Most object-oriented programming languages have an operator named interface. This operator allows you to define some sort of contract about what methods will be available. Basically, any class that implements an interface is obligated to implement all the methods defined in it, and anyone who uses that implementing class has the guarantee that it will always have those methods. Think of it as a specification: a piece of paper stating that so-and-so object will ALWAYS have the listed methods available for use.

It’s very useful for keeping your objects decoupled. And if you recall your SOLID principles, that is a very good thing.

So what does this look like in practice? Say, for instance, you have a class that looks like this:

import org.foo.bar.UserDao

class UserRegistrationService {
  private UserDao userDao

  UserRegistrationService(UserDao userDao) {
    this.userDao = userDao;
  }

  void registerUser(String id) {
    if (validate(id)) {
      userDao.createUser(id);
    }
  }

}

And you have another class that looks like this:

package org.foo.bar

class UserDao {
  
  void createUser(String id) {
    // do something to create a user in the database.
  }

}

UserRegistrationService is tied to that specific UserDao class. Whoever wrote UserDao is forever bound to maintain it, since UserRegistrationService is calling the method of that specific UserDao class in that specific org.foo.bar package. It’s difficult to make any significant without affecting the code in UserRegistrationService.

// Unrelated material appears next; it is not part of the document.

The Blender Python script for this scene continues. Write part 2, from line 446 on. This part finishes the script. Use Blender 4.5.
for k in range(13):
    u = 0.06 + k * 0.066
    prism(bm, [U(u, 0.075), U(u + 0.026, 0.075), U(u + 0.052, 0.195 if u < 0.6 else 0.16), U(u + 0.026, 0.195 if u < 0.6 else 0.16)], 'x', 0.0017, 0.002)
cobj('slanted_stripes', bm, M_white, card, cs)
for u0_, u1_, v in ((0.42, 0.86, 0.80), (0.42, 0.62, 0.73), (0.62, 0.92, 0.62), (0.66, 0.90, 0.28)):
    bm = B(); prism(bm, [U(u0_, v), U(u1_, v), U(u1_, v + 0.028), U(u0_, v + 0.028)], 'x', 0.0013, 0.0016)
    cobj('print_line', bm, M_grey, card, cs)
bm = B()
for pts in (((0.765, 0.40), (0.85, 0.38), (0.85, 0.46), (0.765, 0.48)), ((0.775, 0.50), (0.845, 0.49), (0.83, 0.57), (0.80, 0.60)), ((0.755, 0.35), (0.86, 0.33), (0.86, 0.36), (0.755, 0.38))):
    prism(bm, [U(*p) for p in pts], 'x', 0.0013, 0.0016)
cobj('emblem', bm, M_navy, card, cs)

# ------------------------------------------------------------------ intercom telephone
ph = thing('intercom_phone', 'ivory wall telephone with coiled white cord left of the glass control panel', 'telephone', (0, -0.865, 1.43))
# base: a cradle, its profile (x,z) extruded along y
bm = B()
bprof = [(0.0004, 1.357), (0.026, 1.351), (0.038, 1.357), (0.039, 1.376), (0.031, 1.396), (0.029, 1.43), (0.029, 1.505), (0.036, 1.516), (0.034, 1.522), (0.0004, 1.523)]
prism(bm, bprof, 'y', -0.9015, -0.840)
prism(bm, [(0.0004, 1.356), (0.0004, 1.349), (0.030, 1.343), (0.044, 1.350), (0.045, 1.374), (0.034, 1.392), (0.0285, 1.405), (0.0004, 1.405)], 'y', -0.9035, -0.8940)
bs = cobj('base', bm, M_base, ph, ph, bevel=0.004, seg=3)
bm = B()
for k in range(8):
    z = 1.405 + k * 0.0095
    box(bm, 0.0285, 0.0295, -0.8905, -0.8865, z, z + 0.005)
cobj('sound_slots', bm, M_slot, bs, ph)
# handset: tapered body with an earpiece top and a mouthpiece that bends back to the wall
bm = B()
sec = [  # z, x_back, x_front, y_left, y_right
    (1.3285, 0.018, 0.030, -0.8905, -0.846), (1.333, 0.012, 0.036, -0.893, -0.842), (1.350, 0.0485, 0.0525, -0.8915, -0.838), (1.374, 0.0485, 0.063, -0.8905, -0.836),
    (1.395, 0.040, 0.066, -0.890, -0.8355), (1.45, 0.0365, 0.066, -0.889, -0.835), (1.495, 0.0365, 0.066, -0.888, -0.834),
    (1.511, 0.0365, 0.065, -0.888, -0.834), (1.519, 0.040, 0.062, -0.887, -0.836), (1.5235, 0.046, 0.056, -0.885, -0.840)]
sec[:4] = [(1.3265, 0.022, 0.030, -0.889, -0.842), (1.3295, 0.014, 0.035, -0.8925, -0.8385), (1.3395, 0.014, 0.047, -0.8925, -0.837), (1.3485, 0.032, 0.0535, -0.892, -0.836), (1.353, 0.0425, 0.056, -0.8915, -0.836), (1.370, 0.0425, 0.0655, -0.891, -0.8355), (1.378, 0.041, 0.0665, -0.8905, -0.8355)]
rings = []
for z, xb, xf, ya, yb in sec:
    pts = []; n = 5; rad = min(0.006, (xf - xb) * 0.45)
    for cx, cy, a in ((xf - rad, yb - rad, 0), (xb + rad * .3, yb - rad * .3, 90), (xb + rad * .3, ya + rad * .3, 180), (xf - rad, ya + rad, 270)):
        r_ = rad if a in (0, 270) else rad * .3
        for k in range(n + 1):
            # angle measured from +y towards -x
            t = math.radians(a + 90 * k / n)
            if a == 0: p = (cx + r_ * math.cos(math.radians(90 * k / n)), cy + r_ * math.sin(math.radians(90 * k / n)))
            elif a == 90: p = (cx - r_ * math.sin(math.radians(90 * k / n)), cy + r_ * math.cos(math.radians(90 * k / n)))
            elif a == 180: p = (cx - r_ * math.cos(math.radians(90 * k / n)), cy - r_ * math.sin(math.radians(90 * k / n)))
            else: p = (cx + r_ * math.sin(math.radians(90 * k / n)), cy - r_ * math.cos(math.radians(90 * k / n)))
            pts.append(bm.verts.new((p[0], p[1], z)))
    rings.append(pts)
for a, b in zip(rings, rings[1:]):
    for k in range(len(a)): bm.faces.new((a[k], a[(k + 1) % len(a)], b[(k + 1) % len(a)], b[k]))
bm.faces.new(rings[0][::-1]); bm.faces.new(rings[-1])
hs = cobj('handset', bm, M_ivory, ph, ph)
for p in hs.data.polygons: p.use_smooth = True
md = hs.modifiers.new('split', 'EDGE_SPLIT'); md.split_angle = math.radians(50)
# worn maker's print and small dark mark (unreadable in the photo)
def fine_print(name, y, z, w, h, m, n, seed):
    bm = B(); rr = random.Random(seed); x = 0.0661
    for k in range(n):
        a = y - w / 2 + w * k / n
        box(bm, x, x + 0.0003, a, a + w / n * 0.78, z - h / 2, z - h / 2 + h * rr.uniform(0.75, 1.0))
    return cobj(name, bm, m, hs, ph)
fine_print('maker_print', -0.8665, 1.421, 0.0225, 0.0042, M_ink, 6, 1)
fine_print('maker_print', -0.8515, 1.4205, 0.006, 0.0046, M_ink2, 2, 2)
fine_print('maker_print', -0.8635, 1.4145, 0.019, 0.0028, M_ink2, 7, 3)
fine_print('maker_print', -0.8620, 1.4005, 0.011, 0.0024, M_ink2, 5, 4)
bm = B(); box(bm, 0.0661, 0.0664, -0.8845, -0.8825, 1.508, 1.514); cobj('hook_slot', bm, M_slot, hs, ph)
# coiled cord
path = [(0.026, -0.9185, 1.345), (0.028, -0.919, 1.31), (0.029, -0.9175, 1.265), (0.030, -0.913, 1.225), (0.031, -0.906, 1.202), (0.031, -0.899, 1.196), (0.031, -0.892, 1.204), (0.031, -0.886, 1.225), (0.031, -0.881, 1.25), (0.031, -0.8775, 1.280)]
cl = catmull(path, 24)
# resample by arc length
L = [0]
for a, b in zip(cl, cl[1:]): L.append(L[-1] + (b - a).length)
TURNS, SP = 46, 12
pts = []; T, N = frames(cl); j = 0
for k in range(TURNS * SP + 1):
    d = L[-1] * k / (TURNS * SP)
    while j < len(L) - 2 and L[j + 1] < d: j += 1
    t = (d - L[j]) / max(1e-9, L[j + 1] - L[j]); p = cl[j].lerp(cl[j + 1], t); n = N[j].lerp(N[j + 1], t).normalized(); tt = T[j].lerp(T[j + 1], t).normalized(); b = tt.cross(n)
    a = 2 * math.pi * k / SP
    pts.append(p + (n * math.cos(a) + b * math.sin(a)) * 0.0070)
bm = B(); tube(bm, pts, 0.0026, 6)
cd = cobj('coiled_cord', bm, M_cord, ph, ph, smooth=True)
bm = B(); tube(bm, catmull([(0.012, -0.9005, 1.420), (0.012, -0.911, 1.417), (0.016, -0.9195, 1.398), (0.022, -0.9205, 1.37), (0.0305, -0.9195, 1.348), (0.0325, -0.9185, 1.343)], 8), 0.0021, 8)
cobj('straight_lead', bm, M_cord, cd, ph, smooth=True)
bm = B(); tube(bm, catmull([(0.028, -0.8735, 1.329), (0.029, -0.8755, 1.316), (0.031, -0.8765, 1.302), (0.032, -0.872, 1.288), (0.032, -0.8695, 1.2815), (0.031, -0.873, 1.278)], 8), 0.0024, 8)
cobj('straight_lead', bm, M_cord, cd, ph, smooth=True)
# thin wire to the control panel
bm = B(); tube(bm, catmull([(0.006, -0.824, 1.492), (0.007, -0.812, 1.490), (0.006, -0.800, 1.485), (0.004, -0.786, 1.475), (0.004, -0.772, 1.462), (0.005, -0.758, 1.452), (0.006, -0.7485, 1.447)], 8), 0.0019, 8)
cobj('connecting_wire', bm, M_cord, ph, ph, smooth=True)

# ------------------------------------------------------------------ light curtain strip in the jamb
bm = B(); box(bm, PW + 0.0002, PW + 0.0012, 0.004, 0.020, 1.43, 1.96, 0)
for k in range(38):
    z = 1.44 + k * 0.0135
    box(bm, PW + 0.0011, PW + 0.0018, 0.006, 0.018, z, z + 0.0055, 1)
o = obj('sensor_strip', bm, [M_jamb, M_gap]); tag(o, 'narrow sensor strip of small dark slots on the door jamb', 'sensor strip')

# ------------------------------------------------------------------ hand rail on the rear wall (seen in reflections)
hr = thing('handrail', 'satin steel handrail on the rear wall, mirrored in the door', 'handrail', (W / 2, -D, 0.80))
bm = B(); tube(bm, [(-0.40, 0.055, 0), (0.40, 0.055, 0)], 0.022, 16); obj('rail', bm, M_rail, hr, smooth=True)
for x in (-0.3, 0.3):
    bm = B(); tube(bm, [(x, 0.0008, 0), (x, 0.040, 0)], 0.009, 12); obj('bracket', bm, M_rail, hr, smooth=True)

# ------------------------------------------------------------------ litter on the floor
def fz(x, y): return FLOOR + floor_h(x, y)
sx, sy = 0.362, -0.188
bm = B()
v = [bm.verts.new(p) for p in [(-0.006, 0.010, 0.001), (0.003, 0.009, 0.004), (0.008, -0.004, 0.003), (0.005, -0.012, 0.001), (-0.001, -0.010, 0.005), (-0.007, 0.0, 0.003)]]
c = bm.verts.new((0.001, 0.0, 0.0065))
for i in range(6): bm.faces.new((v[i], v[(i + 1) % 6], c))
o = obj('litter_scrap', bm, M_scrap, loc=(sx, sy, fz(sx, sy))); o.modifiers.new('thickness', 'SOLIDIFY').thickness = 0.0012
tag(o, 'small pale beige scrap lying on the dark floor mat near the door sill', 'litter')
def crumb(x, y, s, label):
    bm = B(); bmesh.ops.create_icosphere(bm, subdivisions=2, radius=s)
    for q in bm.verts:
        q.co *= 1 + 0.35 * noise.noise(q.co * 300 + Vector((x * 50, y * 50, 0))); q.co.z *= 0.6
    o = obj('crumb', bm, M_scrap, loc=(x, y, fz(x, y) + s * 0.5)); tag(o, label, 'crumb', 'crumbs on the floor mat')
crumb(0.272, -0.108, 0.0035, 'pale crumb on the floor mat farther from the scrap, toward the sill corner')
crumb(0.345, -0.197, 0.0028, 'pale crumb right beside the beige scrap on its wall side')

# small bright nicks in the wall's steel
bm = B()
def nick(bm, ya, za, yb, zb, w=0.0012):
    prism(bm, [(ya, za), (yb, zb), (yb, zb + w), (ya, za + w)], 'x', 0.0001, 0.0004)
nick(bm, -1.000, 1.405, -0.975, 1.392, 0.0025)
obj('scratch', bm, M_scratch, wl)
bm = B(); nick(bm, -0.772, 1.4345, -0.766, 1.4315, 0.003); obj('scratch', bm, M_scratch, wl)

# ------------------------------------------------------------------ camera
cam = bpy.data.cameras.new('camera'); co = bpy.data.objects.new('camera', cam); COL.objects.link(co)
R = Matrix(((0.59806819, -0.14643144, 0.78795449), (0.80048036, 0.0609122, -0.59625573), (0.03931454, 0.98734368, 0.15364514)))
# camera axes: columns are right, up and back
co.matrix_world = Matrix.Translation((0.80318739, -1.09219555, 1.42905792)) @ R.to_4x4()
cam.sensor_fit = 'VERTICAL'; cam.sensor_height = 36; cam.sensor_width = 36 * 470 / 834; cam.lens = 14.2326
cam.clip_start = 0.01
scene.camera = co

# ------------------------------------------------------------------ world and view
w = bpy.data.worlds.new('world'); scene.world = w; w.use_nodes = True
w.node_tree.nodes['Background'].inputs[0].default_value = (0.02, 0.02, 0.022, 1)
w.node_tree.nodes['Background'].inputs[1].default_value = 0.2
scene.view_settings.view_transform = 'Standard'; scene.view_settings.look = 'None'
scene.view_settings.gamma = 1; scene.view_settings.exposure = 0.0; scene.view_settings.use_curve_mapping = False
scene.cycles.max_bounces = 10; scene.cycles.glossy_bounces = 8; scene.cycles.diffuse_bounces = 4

Moreover, you can’t switch UserDao for a similar class in a different package since UserRegistrationService expects the one from org.foo.bar.

We can decouple these two components by introducing an interface.

package org.foo.bar

interface UserDao {
  
  createUser(String id)

}

UserRegistrationService will import this interface and act upon it.

import org.foo.bar.UserDao

class UserRegistrationService {
  private UserDao userDao

  UserRegistrationService(UserDao userDao) {
    this.userDao = userDao;
  }

  void registerUser(String id) {
    if (validate(id)) {
      userDao.createUser(id);
    }
  }
  
}

The old UserDao class gets renamed to UserDaoImpl, and implements the UserDao interface.

import org.foo.bar.UserDao

class UserDaoImpl implements UserDao {

  // UserDaoImpl must implement this method to avoid a compile-time error
  void createUser(String id) {
    // do something to create a user in the database.
  }

}

UserRegistrationService no longer cares about the UserDao class (now renamed to UserDaoImpl). It doesn’t care what actually happens internally, when it calls the createUser() method. It doesn’t even have to be in the same package. All it knows is that it’s expecting some object that matches the specification in the UserDao interface. The developer could inject any implementation as a dependency, and could switch this implementation as their needs require.